Base camp was an unassuming little try at existence under the shadow of a whole range of peaks and massifs.  Well above the tree line, it never really got above freezing and so failed to possess the finer comforts of modern civilization.  Like fire and liquid water.  Each day for 10 days we would wake up at 5 AM and leave the thin air at base camp to struggle in the even thinner air that supposedly hung over Rathong Glacier.  It was a three hour hike one way, normally through freezing rain or snow, but it was there that we really experienced the method and art of mountaineering.  And one guy slipped and both of his arms popped out of socket and he had to walk three days back to the nearest road to get them reset.  Actually, quite a few people (about 35) had to drop throughout the course and surprisingly it wasn't due to the lack of safety standards. 


If you've ever tried to cross any street in India then you already know that Indians tend to view risk a little differently.  I've never attended a mountaineering course in the States or Switzerland so I don't know exactly what their safety guidelines are but I have a feeling they don't order you to free-solo climbing routes, or let you rappel down cliffs without a harness, or pick you up and chuck you off the side of a mountain in order to learn self-arrest.  To be perfectly honest it's one of the reasons I would recommend HMI.  Where else can you short-cut up an ice face without any rope and have your instructors beam approvingly? 
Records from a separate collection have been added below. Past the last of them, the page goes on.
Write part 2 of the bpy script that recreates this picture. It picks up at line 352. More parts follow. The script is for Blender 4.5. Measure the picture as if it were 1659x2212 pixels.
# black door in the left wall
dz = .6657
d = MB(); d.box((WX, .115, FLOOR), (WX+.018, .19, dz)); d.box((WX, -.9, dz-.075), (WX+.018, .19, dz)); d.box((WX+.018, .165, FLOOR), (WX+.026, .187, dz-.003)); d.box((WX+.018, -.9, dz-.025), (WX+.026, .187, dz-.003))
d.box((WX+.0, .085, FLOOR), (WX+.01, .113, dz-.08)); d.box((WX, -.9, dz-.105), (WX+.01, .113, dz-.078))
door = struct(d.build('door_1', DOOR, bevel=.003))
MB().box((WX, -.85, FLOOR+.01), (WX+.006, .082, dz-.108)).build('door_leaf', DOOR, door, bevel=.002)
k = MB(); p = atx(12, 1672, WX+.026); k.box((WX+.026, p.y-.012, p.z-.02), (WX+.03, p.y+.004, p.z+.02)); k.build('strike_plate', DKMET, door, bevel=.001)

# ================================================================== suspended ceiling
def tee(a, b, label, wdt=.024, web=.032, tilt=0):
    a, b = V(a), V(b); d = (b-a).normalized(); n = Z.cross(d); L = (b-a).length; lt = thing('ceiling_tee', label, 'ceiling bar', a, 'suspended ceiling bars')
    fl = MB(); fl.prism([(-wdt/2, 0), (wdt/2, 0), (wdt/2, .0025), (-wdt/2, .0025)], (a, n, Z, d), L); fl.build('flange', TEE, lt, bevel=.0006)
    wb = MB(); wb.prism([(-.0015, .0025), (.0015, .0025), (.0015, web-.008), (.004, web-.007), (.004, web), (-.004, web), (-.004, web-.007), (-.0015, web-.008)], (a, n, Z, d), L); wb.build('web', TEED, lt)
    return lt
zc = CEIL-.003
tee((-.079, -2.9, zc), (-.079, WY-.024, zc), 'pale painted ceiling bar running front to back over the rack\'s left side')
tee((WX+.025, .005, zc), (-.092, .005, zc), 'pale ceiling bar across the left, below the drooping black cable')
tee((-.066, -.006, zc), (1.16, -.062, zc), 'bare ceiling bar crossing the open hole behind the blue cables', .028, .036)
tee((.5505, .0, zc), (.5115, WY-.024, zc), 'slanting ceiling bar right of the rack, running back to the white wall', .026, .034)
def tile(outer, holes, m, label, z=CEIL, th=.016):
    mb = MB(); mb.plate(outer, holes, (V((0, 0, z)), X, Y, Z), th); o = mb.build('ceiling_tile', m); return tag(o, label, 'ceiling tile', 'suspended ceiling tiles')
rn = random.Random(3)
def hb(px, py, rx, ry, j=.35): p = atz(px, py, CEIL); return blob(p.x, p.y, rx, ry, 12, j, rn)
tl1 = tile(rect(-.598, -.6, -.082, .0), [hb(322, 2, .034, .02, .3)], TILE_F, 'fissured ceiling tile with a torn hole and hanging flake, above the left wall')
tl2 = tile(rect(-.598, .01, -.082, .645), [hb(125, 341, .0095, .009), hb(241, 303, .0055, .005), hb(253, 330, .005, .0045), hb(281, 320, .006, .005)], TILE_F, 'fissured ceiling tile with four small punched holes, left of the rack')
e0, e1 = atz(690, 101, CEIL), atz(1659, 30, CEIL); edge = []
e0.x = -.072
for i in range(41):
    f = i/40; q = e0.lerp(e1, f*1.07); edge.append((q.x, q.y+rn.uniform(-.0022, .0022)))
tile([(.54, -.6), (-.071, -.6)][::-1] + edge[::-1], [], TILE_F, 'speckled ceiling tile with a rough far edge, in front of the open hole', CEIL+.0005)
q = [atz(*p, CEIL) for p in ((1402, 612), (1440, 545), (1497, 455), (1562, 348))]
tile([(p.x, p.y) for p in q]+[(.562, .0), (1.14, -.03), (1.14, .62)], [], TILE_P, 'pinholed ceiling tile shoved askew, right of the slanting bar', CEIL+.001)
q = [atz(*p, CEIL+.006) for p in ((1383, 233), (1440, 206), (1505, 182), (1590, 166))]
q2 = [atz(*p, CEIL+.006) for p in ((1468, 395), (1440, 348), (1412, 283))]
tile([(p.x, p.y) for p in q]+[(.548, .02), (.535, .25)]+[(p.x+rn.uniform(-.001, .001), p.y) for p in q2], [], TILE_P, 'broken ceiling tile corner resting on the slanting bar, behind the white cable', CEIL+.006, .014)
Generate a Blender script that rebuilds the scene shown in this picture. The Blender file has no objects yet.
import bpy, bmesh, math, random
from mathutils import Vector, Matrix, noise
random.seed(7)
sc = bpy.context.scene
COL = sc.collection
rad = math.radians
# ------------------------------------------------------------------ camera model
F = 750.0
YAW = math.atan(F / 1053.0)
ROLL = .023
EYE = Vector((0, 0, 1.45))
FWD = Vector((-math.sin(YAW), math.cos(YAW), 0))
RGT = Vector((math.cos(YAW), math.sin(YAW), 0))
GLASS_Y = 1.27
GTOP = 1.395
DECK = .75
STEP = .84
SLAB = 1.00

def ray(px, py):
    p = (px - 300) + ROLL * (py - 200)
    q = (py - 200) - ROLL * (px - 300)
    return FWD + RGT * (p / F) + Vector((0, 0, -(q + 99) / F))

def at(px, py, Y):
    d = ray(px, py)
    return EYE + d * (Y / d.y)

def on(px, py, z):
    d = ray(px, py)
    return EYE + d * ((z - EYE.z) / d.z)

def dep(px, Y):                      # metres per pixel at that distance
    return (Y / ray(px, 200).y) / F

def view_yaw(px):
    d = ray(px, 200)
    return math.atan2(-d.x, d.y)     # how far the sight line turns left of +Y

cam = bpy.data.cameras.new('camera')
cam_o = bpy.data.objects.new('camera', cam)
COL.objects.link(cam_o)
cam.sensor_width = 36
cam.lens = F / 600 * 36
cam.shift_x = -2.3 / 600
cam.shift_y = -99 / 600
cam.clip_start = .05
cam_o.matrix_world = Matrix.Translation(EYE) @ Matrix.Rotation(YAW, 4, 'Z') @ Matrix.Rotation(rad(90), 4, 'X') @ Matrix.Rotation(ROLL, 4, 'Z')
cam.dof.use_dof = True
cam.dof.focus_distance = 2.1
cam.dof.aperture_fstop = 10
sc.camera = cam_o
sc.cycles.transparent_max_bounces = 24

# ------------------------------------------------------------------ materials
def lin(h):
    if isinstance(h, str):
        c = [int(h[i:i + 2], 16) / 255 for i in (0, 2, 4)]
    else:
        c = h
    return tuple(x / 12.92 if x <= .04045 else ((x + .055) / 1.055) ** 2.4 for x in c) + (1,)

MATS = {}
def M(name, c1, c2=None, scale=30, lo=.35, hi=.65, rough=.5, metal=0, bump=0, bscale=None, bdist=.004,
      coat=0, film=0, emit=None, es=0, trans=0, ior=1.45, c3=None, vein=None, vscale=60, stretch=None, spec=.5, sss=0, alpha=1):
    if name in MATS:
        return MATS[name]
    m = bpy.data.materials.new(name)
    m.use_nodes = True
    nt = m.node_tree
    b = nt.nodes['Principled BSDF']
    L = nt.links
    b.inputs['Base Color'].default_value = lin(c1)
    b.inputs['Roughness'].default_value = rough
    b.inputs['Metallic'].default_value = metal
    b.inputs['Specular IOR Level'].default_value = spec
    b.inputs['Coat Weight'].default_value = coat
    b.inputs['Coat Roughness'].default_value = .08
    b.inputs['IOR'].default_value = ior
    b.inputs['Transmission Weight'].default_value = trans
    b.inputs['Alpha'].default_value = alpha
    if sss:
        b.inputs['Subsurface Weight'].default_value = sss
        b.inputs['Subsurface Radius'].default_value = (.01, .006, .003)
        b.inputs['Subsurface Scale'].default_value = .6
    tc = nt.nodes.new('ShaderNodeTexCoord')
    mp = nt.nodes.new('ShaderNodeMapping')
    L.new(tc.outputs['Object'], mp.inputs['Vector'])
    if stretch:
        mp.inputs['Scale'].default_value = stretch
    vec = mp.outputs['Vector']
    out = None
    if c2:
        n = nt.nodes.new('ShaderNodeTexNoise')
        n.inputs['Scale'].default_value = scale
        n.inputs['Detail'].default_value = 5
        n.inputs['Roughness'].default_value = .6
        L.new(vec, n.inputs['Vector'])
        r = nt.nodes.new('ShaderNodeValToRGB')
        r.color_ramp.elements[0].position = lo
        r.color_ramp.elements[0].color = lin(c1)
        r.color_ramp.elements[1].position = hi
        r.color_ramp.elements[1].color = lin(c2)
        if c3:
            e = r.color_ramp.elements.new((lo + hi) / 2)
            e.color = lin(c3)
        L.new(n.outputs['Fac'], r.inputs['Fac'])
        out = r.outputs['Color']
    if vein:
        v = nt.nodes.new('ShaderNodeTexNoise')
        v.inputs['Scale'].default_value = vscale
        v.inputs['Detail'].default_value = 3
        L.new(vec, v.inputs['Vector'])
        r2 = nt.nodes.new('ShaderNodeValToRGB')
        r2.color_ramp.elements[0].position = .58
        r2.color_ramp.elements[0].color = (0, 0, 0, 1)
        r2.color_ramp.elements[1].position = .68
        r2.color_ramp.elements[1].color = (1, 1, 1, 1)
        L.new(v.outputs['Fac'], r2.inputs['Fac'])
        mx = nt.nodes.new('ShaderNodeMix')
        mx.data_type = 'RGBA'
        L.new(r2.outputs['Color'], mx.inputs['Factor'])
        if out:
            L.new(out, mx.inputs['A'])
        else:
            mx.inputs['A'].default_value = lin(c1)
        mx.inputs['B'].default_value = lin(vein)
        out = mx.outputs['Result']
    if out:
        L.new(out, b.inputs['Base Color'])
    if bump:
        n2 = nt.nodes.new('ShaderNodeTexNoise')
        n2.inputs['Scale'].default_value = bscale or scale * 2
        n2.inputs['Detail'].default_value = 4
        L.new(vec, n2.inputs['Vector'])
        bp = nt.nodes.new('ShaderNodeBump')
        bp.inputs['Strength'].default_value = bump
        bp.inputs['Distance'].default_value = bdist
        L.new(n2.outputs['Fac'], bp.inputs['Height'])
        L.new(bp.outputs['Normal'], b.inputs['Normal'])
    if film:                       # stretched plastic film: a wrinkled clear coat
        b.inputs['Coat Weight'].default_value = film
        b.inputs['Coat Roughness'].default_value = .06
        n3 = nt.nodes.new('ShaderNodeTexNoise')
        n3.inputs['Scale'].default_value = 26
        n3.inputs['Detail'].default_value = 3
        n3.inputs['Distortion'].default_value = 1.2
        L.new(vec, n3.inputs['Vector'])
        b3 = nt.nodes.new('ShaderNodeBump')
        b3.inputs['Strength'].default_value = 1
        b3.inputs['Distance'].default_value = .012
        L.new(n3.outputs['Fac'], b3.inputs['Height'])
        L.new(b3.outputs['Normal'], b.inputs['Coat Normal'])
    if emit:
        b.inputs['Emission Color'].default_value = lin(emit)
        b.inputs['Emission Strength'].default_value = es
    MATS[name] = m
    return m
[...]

At the end of our time at basecamp good fortune and the head of the whole of HMI whom we affectionately called "Papa Sherpa" were with us and for the first time in several years a Basic Mountaineering Course got to try their hand at summiting the intimidating and technical peak of BC Roy.  We woke up an hour early, at 4, slipped across a frozen valley (literally), and started the slow assault on our long-last acclimated lungs and legs.  Eight hours, seven pitches of rope, and zero breakfasts later I straddled the edge of the highest peak I'd ever climbed (18,000 ft) and looked out over an unending maze of glaciers, ice falls, and jagged ridges.  The weather was the best it had been in over a week.  Thinking back, I am blown away that the instructors were able to take an inexperienced, out of shape group like us, most of whom had never even seen an ice axe and some of which had never even seen a mountain, and somehow pour enough training into us within three weeks to get 51 of us on top of a peak like BC Roy.  Unreal. 


So there it is.  That's my account of HMI Basic 319.  Did I enjoy it?  Sometimes.  Did it turn me into the world's finest mountaineer?  No.  Did the smell of our basecamp dormitory make me queasy?  Yep.  Would I recommend it?  Without hesitation.  













Thanks for reading.  May you climb from peak to peak.